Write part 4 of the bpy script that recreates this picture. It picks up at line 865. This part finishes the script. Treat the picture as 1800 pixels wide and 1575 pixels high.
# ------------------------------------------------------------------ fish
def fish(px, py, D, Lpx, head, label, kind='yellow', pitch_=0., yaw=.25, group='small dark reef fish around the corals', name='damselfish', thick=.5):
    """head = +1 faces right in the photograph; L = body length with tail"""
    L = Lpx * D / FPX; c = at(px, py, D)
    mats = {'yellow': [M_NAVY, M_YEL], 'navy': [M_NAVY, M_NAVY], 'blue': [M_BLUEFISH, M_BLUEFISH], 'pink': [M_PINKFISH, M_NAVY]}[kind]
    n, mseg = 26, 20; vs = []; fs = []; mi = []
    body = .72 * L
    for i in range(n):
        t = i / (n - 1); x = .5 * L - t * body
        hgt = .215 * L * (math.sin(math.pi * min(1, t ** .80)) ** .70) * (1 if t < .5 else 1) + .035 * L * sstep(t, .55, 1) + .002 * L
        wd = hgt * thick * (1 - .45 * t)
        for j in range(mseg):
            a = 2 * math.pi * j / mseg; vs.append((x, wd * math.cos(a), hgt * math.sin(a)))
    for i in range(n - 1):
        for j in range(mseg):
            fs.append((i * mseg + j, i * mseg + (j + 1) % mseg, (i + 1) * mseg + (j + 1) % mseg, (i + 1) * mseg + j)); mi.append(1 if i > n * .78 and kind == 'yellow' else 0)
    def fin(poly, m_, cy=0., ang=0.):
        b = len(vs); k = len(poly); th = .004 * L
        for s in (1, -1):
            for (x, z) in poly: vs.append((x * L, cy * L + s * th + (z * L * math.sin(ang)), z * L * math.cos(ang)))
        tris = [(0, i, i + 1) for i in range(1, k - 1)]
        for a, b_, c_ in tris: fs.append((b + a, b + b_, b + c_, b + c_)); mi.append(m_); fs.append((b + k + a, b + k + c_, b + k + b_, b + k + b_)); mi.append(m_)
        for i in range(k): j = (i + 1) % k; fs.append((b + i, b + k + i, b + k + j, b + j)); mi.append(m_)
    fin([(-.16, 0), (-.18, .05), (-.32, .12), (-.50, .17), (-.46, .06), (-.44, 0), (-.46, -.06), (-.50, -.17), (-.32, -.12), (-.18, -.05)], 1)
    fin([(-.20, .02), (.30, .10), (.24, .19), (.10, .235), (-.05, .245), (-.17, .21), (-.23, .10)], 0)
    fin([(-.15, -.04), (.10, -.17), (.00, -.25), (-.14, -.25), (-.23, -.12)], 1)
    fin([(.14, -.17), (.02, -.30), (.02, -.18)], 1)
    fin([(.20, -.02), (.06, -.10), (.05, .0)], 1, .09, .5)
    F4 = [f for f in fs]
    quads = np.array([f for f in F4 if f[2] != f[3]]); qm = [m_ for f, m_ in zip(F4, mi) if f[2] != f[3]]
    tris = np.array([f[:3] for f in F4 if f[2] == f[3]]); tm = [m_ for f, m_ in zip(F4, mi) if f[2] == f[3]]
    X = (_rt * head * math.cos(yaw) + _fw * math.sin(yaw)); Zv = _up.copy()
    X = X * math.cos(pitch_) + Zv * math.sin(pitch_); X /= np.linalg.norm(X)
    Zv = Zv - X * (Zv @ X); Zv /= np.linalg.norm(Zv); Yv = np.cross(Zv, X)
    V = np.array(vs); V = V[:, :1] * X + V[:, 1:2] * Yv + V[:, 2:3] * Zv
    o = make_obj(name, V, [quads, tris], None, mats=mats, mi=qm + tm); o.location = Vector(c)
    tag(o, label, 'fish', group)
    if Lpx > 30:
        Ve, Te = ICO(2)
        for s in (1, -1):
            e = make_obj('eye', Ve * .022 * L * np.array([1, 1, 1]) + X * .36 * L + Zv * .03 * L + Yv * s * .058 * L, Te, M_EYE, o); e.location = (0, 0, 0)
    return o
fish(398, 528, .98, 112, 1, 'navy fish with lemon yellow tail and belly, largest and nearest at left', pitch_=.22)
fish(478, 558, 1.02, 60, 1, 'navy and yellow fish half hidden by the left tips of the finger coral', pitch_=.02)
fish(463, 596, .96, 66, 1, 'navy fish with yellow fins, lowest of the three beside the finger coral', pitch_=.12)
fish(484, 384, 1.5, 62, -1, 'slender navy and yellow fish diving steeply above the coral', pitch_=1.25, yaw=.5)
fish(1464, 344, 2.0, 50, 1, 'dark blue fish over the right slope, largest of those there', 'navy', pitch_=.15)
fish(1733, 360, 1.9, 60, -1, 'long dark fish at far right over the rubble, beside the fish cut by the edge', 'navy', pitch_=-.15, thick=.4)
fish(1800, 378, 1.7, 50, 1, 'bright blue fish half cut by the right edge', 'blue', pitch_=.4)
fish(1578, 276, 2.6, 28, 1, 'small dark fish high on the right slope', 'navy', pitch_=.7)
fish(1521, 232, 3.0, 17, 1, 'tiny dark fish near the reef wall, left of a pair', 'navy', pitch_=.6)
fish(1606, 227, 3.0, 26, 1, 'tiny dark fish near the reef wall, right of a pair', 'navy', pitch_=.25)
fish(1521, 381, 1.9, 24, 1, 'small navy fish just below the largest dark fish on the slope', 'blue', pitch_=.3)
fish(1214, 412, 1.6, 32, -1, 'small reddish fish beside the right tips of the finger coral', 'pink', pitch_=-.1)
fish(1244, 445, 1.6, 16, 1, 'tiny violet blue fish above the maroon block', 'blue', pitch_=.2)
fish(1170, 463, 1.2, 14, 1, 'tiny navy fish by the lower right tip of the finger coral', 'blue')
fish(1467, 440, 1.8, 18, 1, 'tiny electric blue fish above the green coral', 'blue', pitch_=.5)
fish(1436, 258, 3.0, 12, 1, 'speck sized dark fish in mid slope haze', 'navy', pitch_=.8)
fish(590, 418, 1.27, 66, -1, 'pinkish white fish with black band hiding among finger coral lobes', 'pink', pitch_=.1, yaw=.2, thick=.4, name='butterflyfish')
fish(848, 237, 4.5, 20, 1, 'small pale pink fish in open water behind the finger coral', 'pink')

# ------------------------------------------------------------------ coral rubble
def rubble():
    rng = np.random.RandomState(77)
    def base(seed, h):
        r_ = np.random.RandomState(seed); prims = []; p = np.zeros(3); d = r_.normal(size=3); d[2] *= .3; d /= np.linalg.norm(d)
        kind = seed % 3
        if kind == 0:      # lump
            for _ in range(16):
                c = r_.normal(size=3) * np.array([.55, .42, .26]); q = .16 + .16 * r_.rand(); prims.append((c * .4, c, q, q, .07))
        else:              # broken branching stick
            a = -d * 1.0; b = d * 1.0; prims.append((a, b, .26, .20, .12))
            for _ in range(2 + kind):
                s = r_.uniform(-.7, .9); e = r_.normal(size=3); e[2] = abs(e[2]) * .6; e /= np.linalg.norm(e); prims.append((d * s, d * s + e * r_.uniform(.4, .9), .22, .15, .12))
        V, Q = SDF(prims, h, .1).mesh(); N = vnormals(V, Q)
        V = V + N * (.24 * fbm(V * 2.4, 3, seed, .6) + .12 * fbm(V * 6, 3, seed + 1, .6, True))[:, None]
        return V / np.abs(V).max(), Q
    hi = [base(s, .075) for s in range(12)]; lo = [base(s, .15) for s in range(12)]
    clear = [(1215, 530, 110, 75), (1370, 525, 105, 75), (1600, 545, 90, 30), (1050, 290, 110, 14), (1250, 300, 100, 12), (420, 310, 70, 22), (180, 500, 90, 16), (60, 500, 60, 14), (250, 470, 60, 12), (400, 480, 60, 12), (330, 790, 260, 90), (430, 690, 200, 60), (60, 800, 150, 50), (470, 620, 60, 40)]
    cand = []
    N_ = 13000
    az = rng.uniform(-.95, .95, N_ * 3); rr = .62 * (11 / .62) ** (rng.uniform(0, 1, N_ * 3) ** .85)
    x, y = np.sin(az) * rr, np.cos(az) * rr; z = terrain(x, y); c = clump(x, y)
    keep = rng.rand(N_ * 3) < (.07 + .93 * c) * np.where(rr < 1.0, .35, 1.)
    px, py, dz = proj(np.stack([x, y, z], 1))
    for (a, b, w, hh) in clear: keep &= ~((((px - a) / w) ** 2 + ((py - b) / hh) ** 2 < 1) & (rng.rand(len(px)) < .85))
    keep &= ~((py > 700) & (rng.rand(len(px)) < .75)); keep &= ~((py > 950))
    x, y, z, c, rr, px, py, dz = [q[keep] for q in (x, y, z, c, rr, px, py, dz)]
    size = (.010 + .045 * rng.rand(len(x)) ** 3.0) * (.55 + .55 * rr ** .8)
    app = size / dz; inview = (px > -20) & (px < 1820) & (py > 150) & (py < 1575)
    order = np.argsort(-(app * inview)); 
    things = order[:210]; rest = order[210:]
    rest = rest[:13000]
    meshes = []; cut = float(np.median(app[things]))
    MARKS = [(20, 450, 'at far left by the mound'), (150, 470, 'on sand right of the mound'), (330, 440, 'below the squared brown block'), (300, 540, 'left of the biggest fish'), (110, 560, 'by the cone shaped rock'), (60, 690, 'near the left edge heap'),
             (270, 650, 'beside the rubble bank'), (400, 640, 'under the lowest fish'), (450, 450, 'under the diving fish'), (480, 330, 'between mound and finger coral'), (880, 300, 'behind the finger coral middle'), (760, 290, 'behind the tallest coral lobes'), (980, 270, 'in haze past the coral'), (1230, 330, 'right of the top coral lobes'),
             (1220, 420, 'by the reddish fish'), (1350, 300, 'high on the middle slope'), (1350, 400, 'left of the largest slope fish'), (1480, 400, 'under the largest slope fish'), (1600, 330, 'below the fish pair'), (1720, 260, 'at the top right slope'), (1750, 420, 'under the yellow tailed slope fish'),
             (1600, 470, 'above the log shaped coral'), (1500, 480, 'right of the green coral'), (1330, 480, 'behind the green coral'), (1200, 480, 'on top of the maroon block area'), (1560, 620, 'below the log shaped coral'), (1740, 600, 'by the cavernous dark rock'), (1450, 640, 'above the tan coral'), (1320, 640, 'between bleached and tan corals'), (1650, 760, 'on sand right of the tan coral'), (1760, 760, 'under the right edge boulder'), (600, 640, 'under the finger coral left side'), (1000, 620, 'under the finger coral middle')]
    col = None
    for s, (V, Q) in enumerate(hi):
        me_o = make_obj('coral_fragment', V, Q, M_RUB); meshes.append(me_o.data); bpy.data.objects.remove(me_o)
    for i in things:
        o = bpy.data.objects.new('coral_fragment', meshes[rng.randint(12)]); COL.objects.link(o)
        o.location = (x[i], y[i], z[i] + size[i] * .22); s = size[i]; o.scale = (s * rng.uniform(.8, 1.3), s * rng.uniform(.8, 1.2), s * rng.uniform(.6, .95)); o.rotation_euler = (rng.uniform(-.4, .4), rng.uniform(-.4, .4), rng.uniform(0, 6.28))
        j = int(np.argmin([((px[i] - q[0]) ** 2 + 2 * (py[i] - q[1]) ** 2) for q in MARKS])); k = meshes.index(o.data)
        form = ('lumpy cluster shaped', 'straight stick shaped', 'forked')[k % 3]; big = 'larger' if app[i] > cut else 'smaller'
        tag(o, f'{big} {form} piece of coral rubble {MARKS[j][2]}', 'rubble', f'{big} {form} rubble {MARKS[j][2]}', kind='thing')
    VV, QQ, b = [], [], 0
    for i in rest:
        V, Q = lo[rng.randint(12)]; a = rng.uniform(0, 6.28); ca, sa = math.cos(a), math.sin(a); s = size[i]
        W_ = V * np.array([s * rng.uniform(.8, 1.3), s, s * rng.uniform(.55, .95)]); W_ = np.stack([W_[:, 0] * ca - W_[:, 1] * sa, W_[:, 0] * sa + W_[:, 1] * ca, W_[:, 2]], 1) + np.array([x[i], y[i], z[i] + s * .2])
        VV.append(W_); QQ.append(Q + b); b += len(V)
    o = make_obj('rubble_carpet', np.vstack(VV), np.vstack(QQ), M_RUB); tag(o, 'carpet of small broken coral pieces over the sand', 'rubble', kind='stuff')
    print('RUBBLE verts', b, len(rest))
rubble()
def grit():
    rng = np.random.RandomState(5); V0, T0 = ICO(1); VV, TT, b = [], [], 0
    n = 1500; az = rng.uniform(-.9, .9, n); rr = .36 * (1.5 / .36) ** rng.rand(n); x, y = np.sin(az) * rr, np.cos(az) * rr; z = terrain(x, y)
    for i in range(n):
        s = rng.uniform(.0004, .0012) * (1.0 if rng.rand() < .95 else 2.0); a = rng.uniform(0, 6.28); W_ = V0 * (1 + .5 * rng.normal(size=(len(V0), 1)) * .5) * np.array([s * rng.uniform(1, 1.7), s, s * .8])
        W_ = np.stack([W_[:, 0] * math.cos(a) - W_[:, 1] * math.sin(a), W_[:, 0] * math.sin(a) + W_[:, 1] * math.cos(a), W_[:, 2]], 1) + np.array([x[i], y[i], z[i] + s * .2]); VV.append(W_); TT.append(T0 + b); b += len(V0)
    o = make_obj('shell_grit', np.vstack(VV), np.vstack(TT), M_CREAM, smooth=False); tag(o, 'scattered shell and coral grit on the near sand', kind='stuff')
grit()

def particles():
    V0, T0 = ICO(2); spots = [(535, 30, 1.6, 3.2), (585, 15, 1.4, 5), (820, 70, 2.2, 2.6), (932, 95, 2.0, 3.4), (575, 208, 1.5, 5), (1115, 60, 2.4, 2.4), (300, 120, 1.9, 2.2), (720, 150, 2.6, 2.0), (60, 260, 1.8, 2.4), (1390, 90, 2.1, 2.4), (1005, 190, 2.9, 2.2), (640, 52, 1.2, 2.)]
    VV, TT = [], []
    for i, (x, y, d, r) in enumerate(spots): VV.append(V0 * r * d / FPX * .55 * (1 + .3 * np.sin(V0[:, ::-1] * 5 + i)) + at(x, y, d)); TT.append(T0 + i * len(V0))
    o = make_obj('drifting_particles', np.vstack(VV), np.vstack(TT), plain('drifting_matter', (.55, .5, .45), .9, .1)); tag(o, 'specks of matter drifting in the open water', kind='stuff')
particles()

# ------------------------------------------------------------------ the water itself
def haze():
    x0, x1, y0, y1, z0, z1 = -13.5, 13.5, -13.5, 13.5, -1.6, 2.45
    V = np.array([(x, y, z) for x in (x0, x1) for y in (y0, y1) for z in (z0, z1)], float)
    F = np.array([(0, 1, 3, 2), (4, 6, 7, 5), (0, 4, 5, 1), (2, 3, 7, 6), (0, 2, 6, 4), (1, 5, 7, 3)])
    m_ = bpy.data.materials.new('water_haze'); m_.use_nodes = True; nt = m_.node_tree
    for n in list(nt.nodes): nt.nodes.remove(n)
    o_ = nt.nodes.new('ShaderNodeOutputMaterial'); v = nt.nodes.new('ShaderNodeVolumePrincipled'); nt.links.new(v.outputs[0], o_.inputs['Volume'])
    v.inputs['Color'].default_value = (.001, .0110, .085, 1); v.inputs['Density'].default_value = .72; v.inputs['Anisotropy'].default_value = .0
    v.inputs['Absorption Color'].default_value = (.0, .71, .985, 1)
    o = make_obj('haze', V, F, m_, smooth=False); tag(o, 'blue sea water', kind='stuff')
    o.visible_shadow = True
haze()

================

> [Given request]
Copy each line holding the word "high" from the listing above.

> [Problem solution]
Write part 4 of the bpy script that recreates this picture. It picks up at line 865. This part finishes the script. Treat the picture as 1800 pixels wide and 1575 pixels high.
fish(1578, 276, 2.6, 28, 1, 'small dark fish high on the right slope', 'navy', pitch_=.7)
             (1220, 420, 'by the reddish fish'), (1350, 300, 'high on the middle slope'), (1350, 400, 'left of the largest slope fish'), (1480, 400, 'under the largest slope fish'), (1600, 330, 'below the fish pair'), (1720, 260, 'at the top right slope'), (1750, 420, 'under the yellow tailed slope fish'),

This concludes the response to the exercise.